I've name changed for this because, although I don't post very often on here, a RL friend knows my MN nickname and I wouldn't want her to read this.
So, bit of background, I have a wonderful DP and we have a beautiful 14 month old DS. I went back to work full-time a month ago to a job that I will be made redundant from in around 2 months. When we had our DS there was never any intention for me to go back full-time. We planned that I would work 3 days max, work were happy with this,but were equally happy for me to go back FT. DS is cared for by MIL who is absolutely fantastic with him, after being with me or DP there is no-one else I would rather leave him with.
The reason that I have had to go back FT is that DP was made redundant in December from his job and is now temping and earning approx 5K less per year. I am having to make up the shortfall by working FT and am the main breadwinner. On the one hand this was great as DP's redundancy payout meant that I could have a full year off with DS, instead of going back after 9 months, and with good use of leave I managed to not go back to work until DS was 13 months old. I like my job and I work with a fantastic group of people but I am just not dealing with being away from DS very well,. I feel guilty all the time. I feel like I drag him out of bed in the morning to take him to the ILs and then DP picks him up when he gets home and I get home around 5:30 (90 minutes after DP) when I feed DS (still breastfeeding morning, straight from work and bedtime), make DS' dinner, get him ready for bed, feed him again then put him to bed around 7. We don't get any time for play or for me to enjoy his company. It infuriates me that I will come home and find DP watching TV or on the laptop when DS is playing on his own because I'm desperate to spend that time with him and don't get the chance. DP doesn't understand this though. I know I wouldn't feel like this if I had more time with him in the week.
My redundancy is another issue as, until DP gets a better job (he is 'looking' but not very hard) I don't know whether to apply for FT or PT. I don't want to apply for FT, possibly get a job with no prospect of going PT and then end up having to look for a PT job if DP finds better work. Similarly we would be really hard up if I went for a PT job in our current financial situation.

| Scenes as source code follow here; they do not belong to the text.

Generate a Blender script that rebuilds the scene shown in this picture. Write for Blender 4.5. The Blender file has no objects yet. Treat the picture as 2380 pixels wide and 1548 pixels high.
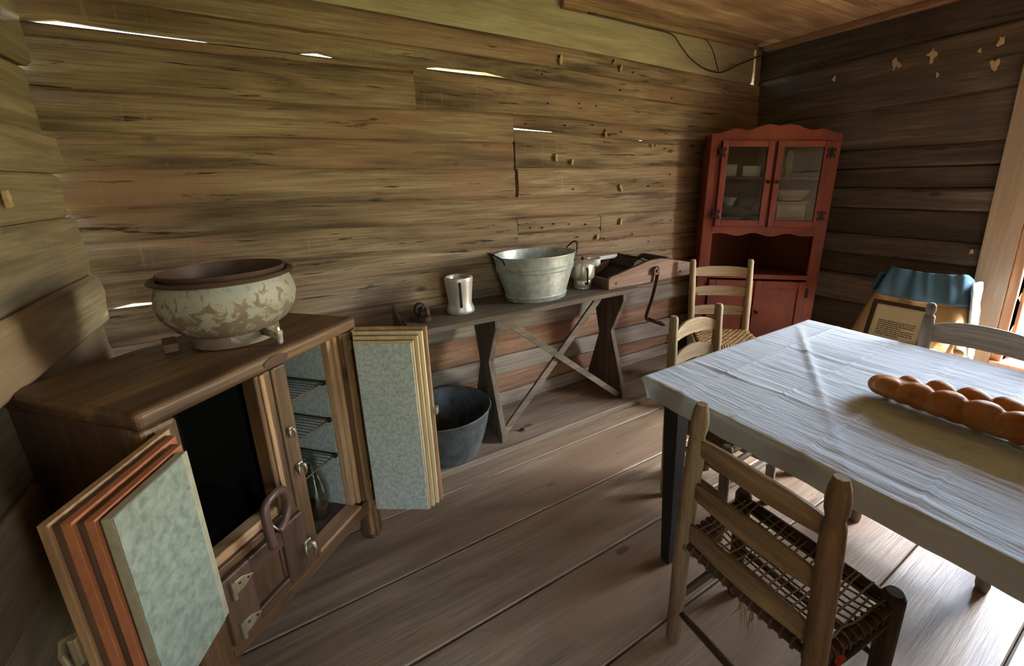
import bpy, math, random
from mathutils import Vector, Matrix, noise

# ------------------------------------------------------------------ scene, camera, light
scene = bpy.context.scene
COL = scene.collection
random.seed(7)
R = math.radians

def look_matrix(yaw, pitch, roll):
    f = Vector((math.sin(yaw)*math.cos(pitch), math.cos(yaw)*math.cos(pitch), -math.sin(pitch)))
    r = Vector((math.cos(yaw), -math.sin(yaw), 0)); u = r.cross(f)
    r2 = r*math.cos(roll) + u*math.sin(roll); u2 = r2.cross(f)
    return Matrix((r2, u2, -f)).transposed().to_4x4()

cam_data = bpy.data.cameras.new('camera')
cam_data.sensor_width = 36
cam_data.lens = 1006/2380*36
cam_data.shift_x = (1190-1262)/2380
cam_data.shift_y = (681-774)/2380
cam_data.clip_start = 0.02
cam = bpy.data.objects.new('camera', cam_data); COL.objects.link(cam)
cam.matrix_world = Matrix.Translation((0, 0, 1.42)) @ look_matrix(R(31.56), R(14.5), R(-1.47))
scene.camera = cam

world = bpy.data.worlds.new('sky'); scene.world = world; world.use_nodes = True
wn = world.node_tree.nodes; wl = world.node_tree.links
sky = wn.new('ShaderNodeTexSky'); sky.sky_type = 'NISHITA'; sky.sun_disc = False
sky.sun_elevation = R(52); sky.sun_rotation = R(125); sky.air_density = 1.5; sky.dust_density = 2.5
wn['Background'].inputs['Strength'].default_value = 0.62
wl.new(sky.outputs['Color'], wn['Background'].inputs['Color'])

sun_d = bpy.data.lights.new('sun', 'SUN'); sun_d.energy = 9.0; sun_d.angle = R(1.0); sun_d.color = (1, .95, .86)
sun = bpy.data.objects.new('sun', sun_d); COL.objects.link(sun)
sun.rotation_euler = Vector((.42, -.19, .88)).to_track_quat('Z', 'Y').to_euler()

def portal(name, loc, rot, sx, sy):            # sampling guide for the daylight in an opening, gives off no light itself
    l = bpy.data.lights.new(name, 'AREA'); l.shape = 'RECTANGLE'; l.size = sx; l.size_y = sy
    l.cycles.is_portal = True
    o = bpy.data.objects.new(name, l); COL.objects.link(o); o.location = loc; o.rotation_euler = rot
WY0, WY1, WZ0, WZ1 = -.22, .60, .32, 2.02      # window opening in the right wall
DX0, DX1, DZ1 = .14, .40, 1.86                # doorway behind the camera
YS = -.34                                      # inner face of the front wall
portal('window_portal', (3.76, (WY0+WY1)/2, (WZ0+WZ1)/2), (0, R(90), 0), WZ1-WZ0, WY1-WY0)
portal('doorway_portal', ((DX0+DX1)/2, YS-.24, DZ1/2), (R(90), 0, 0), DX1-DX0, DZ1)

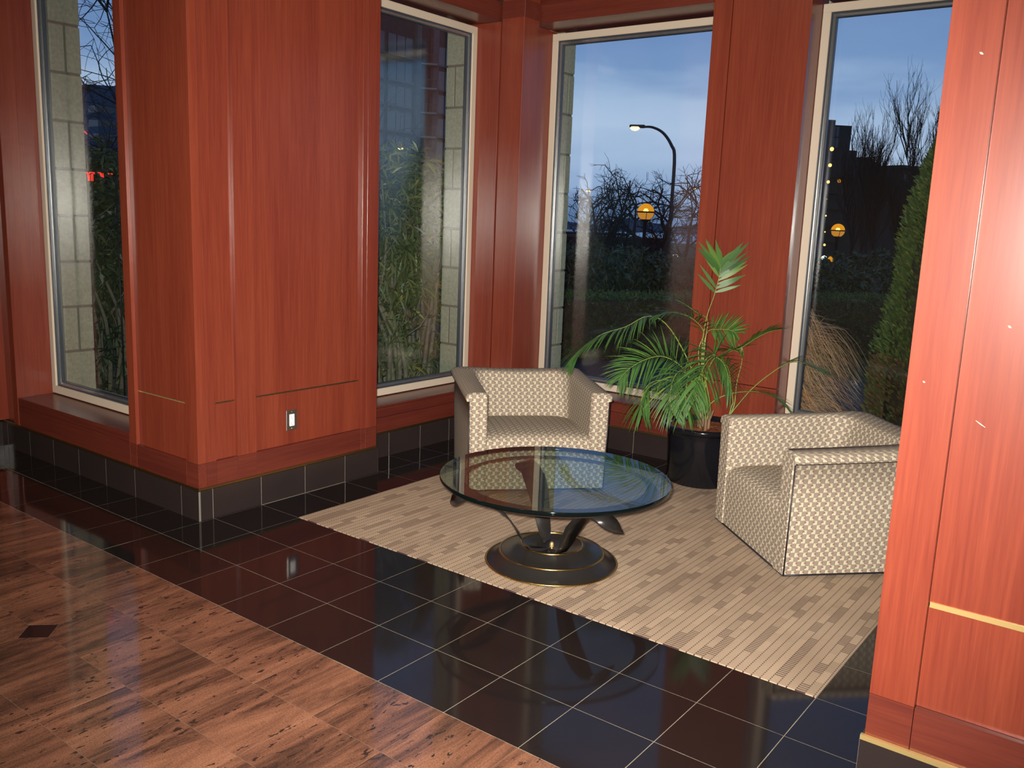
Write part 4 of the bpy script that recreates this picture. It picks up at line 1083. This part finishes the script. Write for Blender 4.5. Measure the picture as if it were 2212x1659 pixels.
# dark tower in window 4
pL = at(1700, 300, 74); pR = at(1905, 300, 75); Wd, a = facade_frame(pL, pR, 0)
bd = empty('office_tower', (pL.x, pL.y, -3), a); tag(bd, 'dark tower with a glazed top corner and lit bulbs, in the rightmost window', 'building')
u = Wd / 205.0; H = at(1755, 258, 74).z + 3
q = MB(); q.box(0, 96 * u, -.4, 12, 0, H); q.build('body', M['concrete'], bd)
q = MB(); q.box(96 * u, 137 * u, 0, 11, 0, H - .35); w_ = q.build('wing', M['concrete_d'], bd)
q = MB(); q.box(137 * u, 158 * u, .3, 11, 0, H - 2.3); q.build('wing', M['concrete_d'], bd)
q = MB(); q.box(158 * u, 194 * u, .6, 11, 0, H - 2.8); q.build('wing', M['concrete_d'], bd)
for j in range(2):
    for r_ in range(2): part('pane', 'far_glass', w_, (96.5 + j * 7) * u, (102.5 + j * 7) * u, -.08, .01, H - 1.3 - r_ * .9, H - .5 - r_ * .9)
for k in range(9):
    z0 = H - 4.6 - k * 1.35
    if z0 < 1: break
    part('ledge', 'concrete_d', bd, 97 * u, 136 * u, -.25, 0, z0, z0 + .12)
for i, (px, py, s_, mt) in enumerate(((1797, 322, .17, 'lamp_warm'), (1793, 357, .15, 'lamp_warm'), (1789, 393, .13, 'lamp_warm'), (1813, 391, .16, 'globe_up'), (1784, 466, .07, 'lamp_warm'), (1786, 430, .05, 'globe_up'), (1782, 501, .06, 'lamp_warm'), (1781, 529, .10, 'lamp_warm'))):
    p = at(px, py, 72.6); q = MB(); q.lathe([(0, s_), (s_ * .7, s_ * .7), (s_, 0), (s_ * .7, -s_ * .7), (0, -s_)], 10)
    o = q.build('lit_bulb', M[mt], bd); o.matrix_world = Matrix.Translation(p); 
    o.parent = bd; o.matrix_parent_inverse = Matrix.Identity(4); o.location = bd.matrix_basis.inverted() @ p
# entrance lights low in window 4
for i, (px, py, s_, mt, lb) in enumerate(((1780, 558, .11, 'white_light', 'small white light low between hedge and tower, rightmost window'), (1794, 562, .16, 'globe_up', 'yellow glowing lantern low behind the hedge in the rightmost window'))):
    p = at(px, py, 34); root = empty('garden_lantern', (p.x, p.y, -1)); tag(root, lb, 'lantern')
    q = MB(); q.tube([(0, 0, 0), (0, 0, p.z + 1 - s_)], .03, 6); q.build('post', M['black'], root)
    q = MB(); q.lathe([(0, s_), (s_ * .8, s_ * .6), (s_ * 1.1, 0), (s_ * .8, -s_ * .6), (0, -s_)], 10, (0, 0, p.z + 1)); q.build('lamp_glass', M[mt], root)
# low dark buildings along the horizon of window 3
for i, (x0, x1, yt, d, lb) in enumerate(((1215, 1350, 508, 90, 'long low dark building under the left bare tree, centre window'), (1350, 1450, 520, 80, 'low dark building behind the globe lamp post, centre window'), (1948, 2030, 366, 95, 'dark distant block behind the poplars beside the cypress'))):
    a_ = at(x0, yt, d); b_ = at(x1, yt, d + 3); Wd, an = facade_frame(a_, b_, 0); Hh = (a_.z + b_.z) / 2 + 3
    root = empty('low_building', (a_.x, a_.y, -3), an); tag(root, lb, 'building')
    q = MB(); q.box(0, Wd, 0, 8, 0, Hh); q.build('wall', M['concrete_d'], root)
    q = MB(); q.box(-.3, Wd + .3, -.4, 8.3, Hh, Hh + .25); q.build('roof', M['black'], root)
    for j in range(5): part('window', 'far_glass', root, Wd * (j + .2) / 5, Wd * (j + .8) / 5, -.05, .02, Hh - 1.6, Hh - .6)
# small lights seen between the trees
for (px, py, d, s_, mt, lb) in ((1314, 547, 60, .12, 'white_light', 'small white car light below the left bare tree'), (1459, 552, 50, .10, 'white_light', 'small white light beside the street lamp pole foot'), (1328, 477, 75, .12, 'white_light', 'faint white floodlight between the bare trees'), (1415, 512, 60, .11, 'globe_up', 'tiny orange light right of the globe lamp post')):
    p = at(px, py, d); root = empty('small_light', (p.x, p.y, -2)); tag(root, lb, 'light')
    q = MB(); q.tube([(0, 0, 0), (0, 0, p.z + 2 - s_)], .03, 5); q.build('post', M['black'], root)
    q = MB(); q.box(-s_ * 1.5, s_ * 1.5, -s_ * .5, s_ * .5, p.z + 2 - s_ * .5, p.z + 2 + s_ * .5, bev=.02); q.build('lens', M[mt], root)
# hills
def hill(pts, d, label, base=-4):
    P = [at(x, y, d) for x, y in pts]; q = MB(); n = len(P); back = CW.copy(); back.z = 0; back.normalize()
    vs = [(p.x, p.y, p.z) for p in P] + [(p.x - back.x * 50, p.y - back.y * 50, base) for p in P] + [(p.x + back.x * 120, p.y + back.y * 120, base) for p in P]
    fs = [(i, i + 1, n + i + 1, n + i) for i in range(n - 1)] + [(i + 1, i, 2 * n + i, 2 * n + i + 1) for i in range(n - 1)]
    q.add(vs, fs, smooth=True); tag(q.build('hill', M['hill']), label, 'hill', kind=None)
hill([(-200, 215), (0, 200), (120, 188), (190, 182), (262, 187), (350, 230), (480, 330), (640, 420)], 420, 'blue wooded hill behind the tree in the leftmost window')
hill([(1100, 500), (1220, 478), (1290, 486), (1360, 470), (1450, 490), (1560, 480), (1700, 495), (2000, 500), (2300, 510)], 700, 'low dark blue hill on the horizon of the centre window')
# pale tower far away behind window 1
p = at(222, 300, 160); root = empty('distant_tower', (p.x, p.y, -3)); tag(root, 'pale blue high-rise far away in the leftmost window', 'building')
hh = at(222, 222, 160).z + 3
q = MB(); q.box(-1.6, 1.6, -1.6, 1.6, 0, hh); q.build('body', M['hill'], root)
for j in range(8): part('window_band', 'far_glass', root, -1.65, 1.65, -1.65, 1.65, hh - 2 - j * 2.4, hh - .8 - j * 2.4)
# neon sign in window 1
DN = 6.75
p = at(186, 371, DN); e = at(240, 371, DN); dx = (e - p); dx.z = 0; dx.normalize(); an = math.atan2(dx.y, dx.x)
root = empty('neon_sign', (p.x, p.y, p.z), an); tag(root, 'red neon lettering YT with a red arc above, before the shrub in the leftmost window', 'sign')
k_ = DN / FPX
def stroke(name, lines):
    q = MB()
    for l in lines: q.tube([(x * k_, 0, -y * k_) for x, y in l], .85 * k_, 5)
    q.build(name, M['neon'], root)
stroke('letter_y', [[(0, 1), (4, 7), (4, 19)], [(3, 1), (6, 5), (9, 1)], [(7, 7), (7, 19)]])
stroke('letter_t', [[(7, 1), (18, 1), (18, 3.5), (14, 3.5), (14, 19)], [(11, 4), (11, 19)]])
stroke('letter_fragment', [[(25, 1), (32, 1), (35, 9)], [(30, 2), (32, 8), (38, 10)], [(36, 2), (37, 8)]])
stroke('letter_fragment', [[(47, 2), (50, 3)], [(53, 2), (57, 3)]])
stroke('neon_arc', [[(-14, -90), (-6, -88), (1, -84), (6, -79)]])
q = MB(); zf = -p.z - .15
q.tube([(62 * k_, .01, 21 * k_ * 0 - .02), (62 * k_, .01, zf)], .006, 5); q.tube([(-1 * k_, .008, -1.2 * k_), (62 * k_, .01, -1.5 * k_)], .0015, 4); q.tube([(-16 * k_, .01, 91 * k_), (-16 * k_, .01, zf)], .003, 4)
q.build('post', M['black'], root)
pw = at(60, 322, 30); pe = at(420, 334, 30); root = empty('overhead_wire', (pw.x, pw.y, -.5)); tag(root, 'thin pale overhead wire crossing the leftmost window', 'wire')
O = Vector((pw.x, pw.y, -.5)); q = MB(); q.tube([at(x, y, 30) - O for x, y in ((60, 322), (188, 326), (262, 329), (420, 334))], .012, 5); q.build('cable', M['kerb'], root)
for v in (pw, pe):
    q = MB(); q.tube([(v.x - O.x, v.y - O.y, 0), (v.x - O.x, v.y - O.y, v.z - O.z + .1)], .06, 6); q.build('pole', M['black'], root)
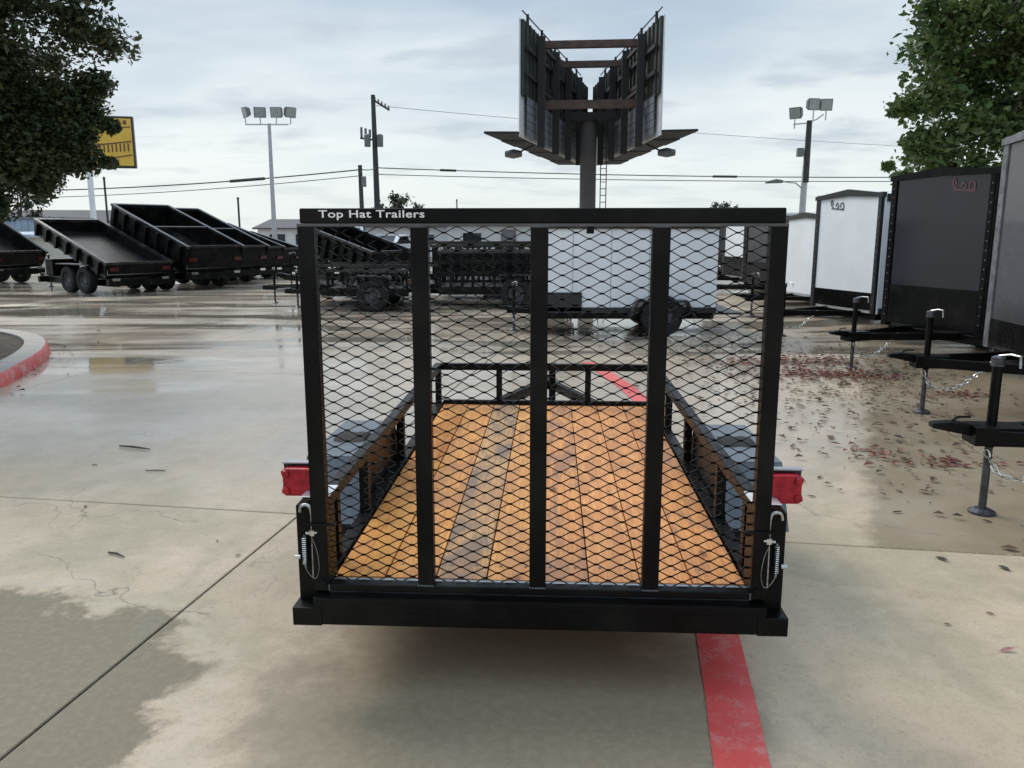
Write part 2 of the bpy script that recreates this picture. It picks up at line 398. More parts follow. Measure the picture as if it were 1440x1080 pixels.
# ------------------------------------------------------------------ mesh helpers
class MB:
    def __init__(s): s.v = []; s.f = []; s.mi = []
    def add(s, vs_, fs, mi=0):
        o = len(s.v); s.v += [tuple(p) for p in vs_]
        s.f += [tuple(i + o for i in f) for f in fs]; s.mi += [mi] * len(fs)
        return s
    def box(s, x0, x1, y0, y1, z0, z1, mi=0):
        return s.add([(x0, y0, z0), (x1, y0, z0), (x1, y1, z0), (x0, y1, z0), (x0, y0, z1), (x1, y0, z1), (x1, y1, z1), (x0, y1, z1)],
                     [(0, 3, 2, 1), (4, 5, 6, 7), (0, 1, 5, 4), (1, 2, 6, 5), (2, 3, 7, 6), (3, 0, 4, 7)], mi)
    def bar(s, p, q, w, h=None, up=(0, 0, 1), mi=0):
        h = w if h is None else h
        p, q = Vector(p), Vector(q); d = (q - p).normalized(); u = Vector(up)
        if abs(d.dot(u)) > .98: u = Vector((0, 1, 0))
        a = d.cross(u).normalized() * (w / 2); b = a.cross(d).normalized() * (h / 2)
        vs_ = [c + sx * a + sy * b for c in (p, q) for sx, sy in ((-1, -1), (1, -1), (1, 1), (-1, 1))]
        return s.add(vs_, [(0, 1, 2, 3), (7, 6, 5, 4), (0, 4, 5, 1), (1, 5, 6, 2), (2, 6, 7, 3), (3, 7, 4, 0)], mi)
    def tube(s, pts, r, n=8, mi=0, cap=True):
        pts = [Vector(p) for p in pts]; rs = r if isinstance(r, (list, tuple)) else [r] * len(pts)
        o = len(s.v); prev = None
        for i, p in enumerate(pts):
            d = (pts[min(i + 1, len(pts) - 1)] - pts[max(i - 1, 0)]).normalized()
            if prev is None:
                u = Vector((0, 0, 1)) if abs(d.z) < .9 else Vector((1, 0, 0))
                a = d.cross(u).normalized()
            else:
                a = (prev - d * prev.dot(d)).normalized()
            prev = a; b = d.cross(a)
            for k in range(n):
                t = 2 * math.pi * k / n
                s.v.append(tuple(p + rs[i] * (math.cos(t) * a + math.sin(t) * b)))
        for i in range(len(pts) - 1):
            for k in range(n):
                k2 = (k + 1) % n
                s.f.append((o + i * n + k, o + i * n + k2, o + (i + 1) * n + k2, o + (i + 1) * n + k)); s.mi.append(mi)
        if cap:
            s.f.append(tuple(o + k for k in reversed(range(n)))); s.mi.append(mi)
            e = o + (len(pts) - 1) * n
            s.f.append(tuple(e + k for k in range(n))); s.mi.append(mi)
        return s
    def lathe(s, prof, c, axis='X', n=24, mi=0):
        """closed profile of (radius, offset along axis) turned about the axis through c"""
        o = len(s.v); m_ = len(prof)
        for k in range(n):
            t = 2 * math.pi * k / n; cs, sn = math.cos(t), math.sin(t)
            for r_, a in prof:
                if axis == 'X': s.v.append((c[0] + a, c[1] + r_ * cs, c[2] + r_ * sn))
                elif axis == 'Y': s.v.append((c[0] + r_ * cs, c[1] + a, c[2] + r_ * sn))
                else: s.v.append((c[0] + r_ * cs, c[1] + r_ * sn, c[2] + a))
        for k in range(n):
            k2 = (k + 1) % n
            for i in range(m_):
                j = (i + 1) % m_
                s.f.append((o + k * m_ + i, o + k * m_ + j, o + k2 * m_ + j, o + k2 * m_ + i)); s.mi.append(mi)
        return s
    def prism(s, poly, axis, a0, a1, mi=0):
        """poly in the plane across axis, extruded a0..a1"""
        n = len(poly)
        def P(u, w, a): return {'X': (a, u, w), 'Y': (u, a, w), 'Z': (u, w, a)}[axis]
        vs_ = [P(u, w, a0) for u, w in poly] + [P(u, w, a1) for u, w in poly]
        fs = [tuple(range(n)), tuple(reversed(range(n, 2 * n)))] + [(i, i + n, (i + 1) % n + n, (i + 1) % n) for i in range(n)]
        return s.add(vs_, fs, mi)
    def xf(s, mat):
        s.v = [tuple(mat @ Vector(p)) for p in s.v]; return s
    def build(s, name, mats, parent=None, bevel=0, smooth=False, seg=2):
        me = bpy.data.meshes.new(name)
        me.from_pydata(s.v, [], s.f)
        mats = mats if isinstance(mats, (list, tuple)) else [mats]
        for m_ in mats: me.materials.append(m_)
        if len(mats) > 1: me.polygons.foreach_set('material_index', s.mi)
        bm = bmesh.new(); bm.from_mesh(me)
        bmesh.ops.recalc_face_normals(bm, faces=bm.faces)
        if bevel:
            es = [e for e in bm.edges if len(e.link_faces) == 2 and e.calc_face_angle(0) > .6]
            bmesh.ops.bevel(bm, geom=es, offset=bevel, segments=seg, affect='EDGES', profile=.6, clamp_overlap=True)
        bm.to_mesh(me); bm.free()
        if smooth:
            me.polygons.foreach_set('use_smooth', [True] * len(me.polygons))
            try: me.set_sharp_from_angle(angle=R(38))
            except Exception: pass
        o = bpy.data.objects.new(name, me)
        col.objects.link(o)
        if parent: o.parent = parent
        return o


def thing(name, label, cat, loc=(0, 0, 0), rz=0, group=None):
    o = bpy.data.objects.new(name, None); col.objects.link(o)
    o.empty_display_size = .2
    o.location = loc; o.rotation_euler = (0, 0, rz)
    return tag(o, label, cat, group)


def tag(o, label, cat, group=None, kind=None):
    o['label'] = label; o['category'] = cat
    if group: o['group'] = group
    if kind: o['kind'] = kind
    return o


def struct(o, label=None, kind='structure'):
    o['kind'] = kind
    if label: o['label'] = label
    return o


def copy_tree(o, parent=None):
    c = o.copy(); col.objects.link(c)
    if parent: c.parent = parent
    for ch in [x for x in bpy.data.objects if x.parent == o]: copy_tree(ch, c)
    return c


def text_mesh(body, name, mat, size, sx, parent, M4, bold=.0, extrude=.001):
    cu = bpy.data.curves.new(name + '_curve', 'FONT')
    cu.body = body; cu.size = size; cu.offset = bold; cu.extrude = extrude; cu.space_character = 1.06
    tmp = bpy.data.objects.new('tmp', cu); col.objects.link(tmp)
    dg = bpy.context.evaluated_depsgraph_get()
    me = bpy.data.meshes.new_from_object(tmp.evaluated_get(dg))
    bpy.data.objects.remove(tmp); bpy.data.curves.remove(cu)
    me.transform(M4 @ Matrix.Diagonal((sx, 1, 1, 1)))
    me.materials.clear(); me.materials.append(mat)
    o = bpy.data.objects.new(name, me); col.objects.link(o)
    if parent: o.parent = parent
    return o


# ================================================================== SETTING
g = MB().add([(-1500, -300, -.021), (1500, -300, -.021), (1500, 2500, -.021), (-1500, 2500, -.021)], [(0, 1, 2, 3)]).build('ground', M['ground'])
struct(g)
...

I'm just feeling really hopeless at the moment. Everything seems so uncertain and I can't snap out of it. Reading this back it seems really trivial and I am aware that other people have so many worse problems I just don't really know how to feel better about it! Whenever I attempt to talk to DP about it his attitude is that we have to be positive and 'just get on with it' as 'being negative doesn't help', I just don't know how to make him understand that I'm really struggling with everything.